WHAT THE TASK REQUIRES :: Exactly the lines from the start of the data through the line containing "tag(car, 'stripped car" should be output, with both ends kept and nothing added.

-- START DATA EXCERPT --

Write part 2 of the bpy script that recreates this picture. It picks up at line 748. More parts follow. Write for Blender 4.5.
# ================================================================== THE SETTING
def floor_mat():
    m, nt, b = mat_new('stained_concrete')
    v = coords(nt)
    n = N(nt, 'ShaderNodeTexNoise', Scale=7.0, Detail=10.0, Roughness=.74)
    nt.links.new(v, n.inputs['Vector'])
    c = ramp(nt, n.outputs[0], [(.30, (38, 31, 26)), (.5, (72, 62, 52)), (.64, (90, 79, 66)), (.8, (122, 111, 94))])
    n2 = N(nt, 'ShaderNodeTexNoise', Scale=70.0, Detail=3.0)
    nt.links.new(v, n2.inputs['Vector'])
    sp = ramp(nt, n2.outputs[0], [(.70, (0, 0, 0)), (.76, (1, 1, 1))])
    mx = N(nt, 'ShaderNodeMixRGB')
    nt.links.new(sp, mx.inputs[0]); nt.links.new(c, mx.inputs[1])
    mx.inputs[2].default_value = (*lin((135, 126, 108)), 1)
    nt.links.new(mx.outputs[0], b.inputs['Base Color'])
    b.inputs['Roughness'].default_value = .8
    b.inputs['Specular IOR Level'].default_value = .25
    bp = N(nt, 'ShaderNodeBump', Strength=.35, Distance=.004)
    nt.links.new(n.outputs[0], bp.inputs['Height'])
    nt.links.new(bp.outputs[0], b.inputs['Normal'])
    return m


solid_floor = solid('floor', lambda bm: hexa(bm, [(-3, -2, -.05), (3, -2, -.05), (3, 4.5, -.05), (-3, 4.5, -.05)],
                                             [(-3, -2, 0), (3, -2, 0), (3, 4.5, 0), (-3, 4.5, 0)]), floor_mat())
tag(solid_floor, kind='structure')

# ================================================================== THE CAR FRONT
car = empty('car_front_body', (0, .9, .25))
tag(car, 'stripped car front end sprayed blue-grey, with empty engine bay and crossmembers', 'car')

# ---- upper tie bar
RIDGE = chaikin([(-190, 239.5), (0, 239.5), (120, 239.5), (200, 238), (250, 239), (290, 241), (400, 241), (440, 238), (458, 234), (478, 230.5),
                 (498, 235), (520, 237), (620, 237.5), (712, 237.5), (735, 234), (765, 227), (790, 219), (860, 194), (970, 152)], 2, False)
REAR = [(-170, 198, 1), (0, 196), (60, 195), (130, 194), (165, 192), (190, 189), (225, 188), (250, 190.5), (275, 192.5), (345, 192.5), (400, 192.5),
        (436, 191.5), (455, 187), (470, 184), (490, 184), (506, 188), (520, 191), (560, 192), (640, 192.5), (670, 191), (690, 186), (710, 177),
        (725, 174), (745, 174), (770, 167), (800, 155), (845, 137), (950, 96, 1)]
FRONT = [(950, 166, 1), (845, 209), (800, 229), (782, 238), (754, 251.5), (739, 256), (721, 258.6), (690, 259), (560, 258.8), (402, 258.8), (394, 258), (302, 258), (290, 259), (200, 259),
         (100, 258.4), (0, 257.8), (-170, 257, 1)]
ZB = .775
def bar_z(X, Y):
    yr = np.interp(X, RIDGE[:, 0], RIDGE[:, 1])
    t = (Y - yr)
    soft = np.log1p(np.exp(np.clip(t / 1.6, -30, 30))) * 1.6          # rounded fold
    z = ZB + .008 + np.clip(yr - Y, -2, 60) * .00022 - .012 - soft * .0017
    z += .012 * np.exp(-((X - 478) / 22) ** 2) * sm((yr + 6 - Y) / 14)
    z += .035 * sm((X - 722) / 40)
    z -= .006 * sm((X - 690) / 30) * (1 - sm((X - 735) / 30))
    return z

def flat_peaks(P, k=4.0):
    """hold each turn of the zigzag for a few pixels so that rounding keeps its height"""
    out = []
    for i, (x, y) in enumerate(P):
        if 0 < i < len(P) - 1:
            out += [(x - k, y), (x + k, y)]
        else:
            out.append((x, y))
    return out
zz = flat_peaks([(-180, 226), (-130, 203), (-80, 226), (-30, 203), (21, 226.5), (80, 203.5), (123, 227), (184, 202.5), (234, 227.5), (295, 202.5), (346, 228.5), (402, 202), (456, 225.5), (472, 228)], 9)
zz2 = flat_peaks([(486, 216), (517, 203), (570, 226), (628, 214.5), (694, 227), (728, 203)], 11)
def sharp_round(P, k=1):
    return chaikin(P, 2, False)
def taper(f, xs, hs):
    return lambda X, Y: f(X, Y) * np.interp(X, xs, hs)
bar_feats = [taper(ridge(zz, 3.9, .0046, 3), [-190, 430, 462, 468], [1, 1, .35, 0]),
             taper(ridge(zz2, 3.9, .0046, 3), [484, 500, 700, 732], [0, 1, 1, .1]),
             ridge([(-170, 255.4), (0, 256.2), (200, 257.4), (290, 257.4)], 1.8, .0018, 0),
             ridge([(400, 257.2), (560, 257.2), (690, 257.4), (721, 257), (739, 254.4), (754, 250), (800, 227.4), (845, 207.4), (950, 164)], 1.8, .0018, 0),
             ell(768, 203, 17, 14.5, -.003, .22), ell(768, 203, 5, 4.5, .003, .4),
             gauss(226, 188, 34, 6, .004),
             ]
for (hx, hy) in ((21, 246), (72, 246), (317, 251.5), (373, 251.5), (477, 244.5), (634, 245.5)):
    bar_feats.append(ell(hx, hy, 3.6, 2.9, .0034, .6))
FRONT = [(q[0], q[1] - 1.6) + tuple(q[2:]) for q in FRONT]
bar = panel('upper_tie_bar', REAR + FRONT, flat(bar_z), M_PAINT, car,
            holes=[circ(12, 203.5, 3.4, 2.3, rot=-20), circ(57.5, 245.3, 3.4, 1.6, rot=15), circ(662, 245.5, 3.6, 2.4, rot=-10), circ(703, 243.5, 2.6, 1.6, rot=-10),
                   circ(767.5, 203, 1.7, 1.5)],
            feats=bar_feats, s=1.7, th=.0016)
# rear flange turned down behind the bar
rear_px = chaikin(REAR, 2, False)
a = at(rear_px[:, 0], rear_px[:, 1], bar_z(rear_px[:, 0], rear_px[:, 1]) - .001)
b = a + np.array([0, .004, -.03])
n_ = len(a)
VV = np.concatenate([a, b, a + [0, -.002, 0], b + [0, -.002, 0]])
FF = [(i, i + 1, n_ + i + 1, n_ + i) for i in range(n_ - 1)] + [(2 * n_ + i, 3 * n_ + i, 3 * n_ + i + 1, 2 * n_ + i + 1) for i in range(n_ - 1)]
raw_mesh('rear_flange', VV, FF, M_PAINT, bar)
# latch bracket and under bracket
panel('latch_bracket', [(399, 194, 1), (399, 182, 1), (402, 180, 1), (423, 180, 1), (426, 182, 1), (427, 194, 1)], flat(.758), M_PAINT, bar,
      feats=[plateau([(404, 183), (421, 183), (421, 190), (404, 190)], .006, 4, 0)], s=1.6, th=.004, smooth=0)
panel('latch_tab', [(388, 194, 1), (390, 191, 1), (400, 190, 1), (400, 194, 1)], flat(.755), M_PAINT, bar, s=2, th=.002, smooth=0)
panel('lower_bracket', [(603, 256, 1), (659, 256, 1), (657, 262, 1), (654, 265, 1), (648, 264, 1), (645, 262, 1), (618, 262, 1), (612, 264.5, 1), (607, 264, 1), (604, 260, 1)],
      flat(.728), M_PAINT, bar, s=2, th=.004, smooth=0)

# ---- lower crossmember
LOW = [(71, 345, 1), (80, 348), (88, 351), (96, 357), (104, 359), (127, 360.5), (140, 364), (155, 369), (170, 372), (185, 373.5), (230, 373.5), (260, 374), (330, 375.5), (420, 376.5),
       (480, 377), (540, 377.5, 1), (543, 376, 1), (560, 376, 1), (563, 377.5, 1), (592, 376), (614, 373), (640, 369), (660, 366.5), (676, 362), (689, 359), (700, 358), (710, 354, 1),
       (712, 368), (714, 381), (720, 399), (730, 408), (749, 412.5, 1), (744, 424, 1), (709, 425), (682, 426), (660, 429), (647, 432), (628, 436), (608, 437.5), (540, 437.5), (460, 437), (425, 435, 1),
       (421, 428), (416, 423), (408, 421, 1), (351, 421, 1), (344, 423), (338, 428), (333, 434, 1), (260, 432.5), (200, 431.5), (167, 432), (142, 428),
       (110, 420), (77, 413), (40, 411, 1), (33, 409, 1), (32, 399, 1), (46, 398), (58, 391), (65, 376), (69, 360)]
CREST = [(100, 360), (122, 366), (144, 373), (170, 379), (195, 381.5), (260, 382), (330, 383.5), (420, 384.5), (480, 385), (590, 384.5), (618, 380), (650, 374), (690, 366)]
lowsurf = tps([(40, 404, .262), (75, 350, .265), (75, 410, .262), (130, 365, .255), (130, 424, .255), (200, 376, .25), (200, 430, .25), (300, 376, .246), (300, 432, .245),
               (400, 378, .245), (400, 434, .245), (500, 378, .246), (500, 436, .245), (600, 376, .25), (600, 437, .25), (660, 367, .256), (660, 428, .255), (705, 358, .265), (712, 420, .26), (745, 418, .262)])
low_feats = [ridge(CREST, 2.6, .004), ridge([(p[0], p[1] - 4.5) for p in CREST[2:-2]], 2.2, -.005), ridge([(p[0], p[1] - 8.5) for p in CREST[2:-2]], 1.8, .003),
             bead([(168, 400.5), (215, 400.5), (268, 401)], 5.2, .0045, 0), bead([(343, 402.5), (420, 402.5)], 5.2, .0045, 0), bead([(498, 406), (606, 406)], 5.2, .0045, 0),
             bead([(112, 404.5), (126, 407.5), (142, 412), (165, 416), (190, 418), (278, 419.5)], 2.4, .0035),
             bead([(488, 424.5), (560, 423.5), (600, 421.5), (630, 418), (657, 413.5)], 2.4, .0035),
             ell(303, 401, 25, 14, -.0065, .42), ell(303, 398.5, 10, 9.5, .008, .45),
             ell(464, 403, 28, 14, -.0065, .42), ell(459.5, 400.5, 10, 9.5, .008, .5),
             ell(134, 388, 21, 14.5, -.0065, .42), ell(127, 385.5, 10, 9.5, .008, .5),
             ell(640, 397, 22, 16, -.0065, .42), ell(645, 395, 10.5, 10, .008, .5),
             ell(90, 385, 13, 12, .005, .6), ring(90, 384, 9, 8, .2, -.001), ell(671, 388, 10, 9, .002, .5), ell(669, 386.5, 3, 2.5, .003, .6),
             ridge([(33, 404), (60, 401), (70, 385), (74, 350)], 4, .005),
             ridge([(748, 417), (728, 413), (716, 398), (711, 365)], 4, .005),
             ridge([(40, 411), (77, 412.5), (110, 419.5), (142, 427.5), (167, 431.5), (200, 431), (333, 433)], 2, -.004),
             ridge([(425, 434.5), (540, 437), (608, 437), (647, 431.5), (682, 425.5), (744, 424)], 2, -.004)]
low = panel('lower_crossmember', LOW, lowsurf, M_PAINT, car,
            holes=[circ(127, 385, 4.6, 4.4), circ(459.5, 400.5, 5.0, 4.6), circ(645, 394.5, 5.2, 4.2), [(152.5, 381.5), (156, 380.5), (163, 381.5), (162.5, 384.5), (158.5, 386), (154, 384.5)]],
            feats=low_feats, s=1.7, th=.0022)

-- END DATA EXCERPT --

RESULT FOR THIS EXERCISE ::
Write part 2 of the bpy script that recreates this picture. It picks up at line 748. More parts follow. Write for Blender 4.5.
# ================================================================== THE SETTING
def floor_mat():
    m, nt, b = mat_new('stained_concrete')
    v = coords(nt)
    n = N(nt, 'ShaderNodeTexNoise', Scale=7.0, Detail=10.0, Roughness=.74)
    nt.links.new(v, n.inputs['Vector'])
    c = ramp(nt, n.outputs[0], [(.30, (38, 31, 26)), (.5, (72, 62, 52)), (.64, (90, 79, 66)), (.8, (122, 111, 94))])
    n2 = N(nt, 'ShaderNodeTexNoise', Scale=70.0, Detail=3.0)
    nt.links.new(v, n2.inputs['Vector'])
    sp = ramp(nt, n2.outputs[0], [(.70, (0, 0, 0)), (.76, (1, 1, 1))])
    mx = N(nt, 'ShaderNodeMixRGB')
    nt.links.new(sp, mx.inputs[0]); nt.links.new(c, mx.inputs[1])
    mx.inputs[2].default_value = (*lin((135, 126, 108)), 1)
    nt.links.new(mx.outputs[0], b.inputs['Base Color'])
    b.inputs['Roughness'].default_value = .8
    b.inputs['Specular IOR Level'].default_value = .25
    bp = N(nt, 'ShaderNodeBump', Strength=.35, Distance=.004)
    nt.links.new(n.outputs[0], bp.inputs['Height'])
    nt.links.new(bp.outputs[0], b.inputs['Normal'])
    return m


solid_floor = solid('floor', lambda bm: hexa(bm, [(-3, -2, -.05), (3, -2, -.05), (3, 4.5, -.05), (-3, 4.5, -.05)],
                                             [(-3, -2, 0), (3, -2, 0), (3, 4.5, 0), (-3, 4.5, 0)]), floor_mat())
tag(solid_floor, kind='structure')

# ================================================================== THE CAR FRONT
car = empty('car_front_body', (0, .9, .25))
tag(car, 'stripped car front end sprayed blue-grey, with empty engine bay and crossmembers', 'car')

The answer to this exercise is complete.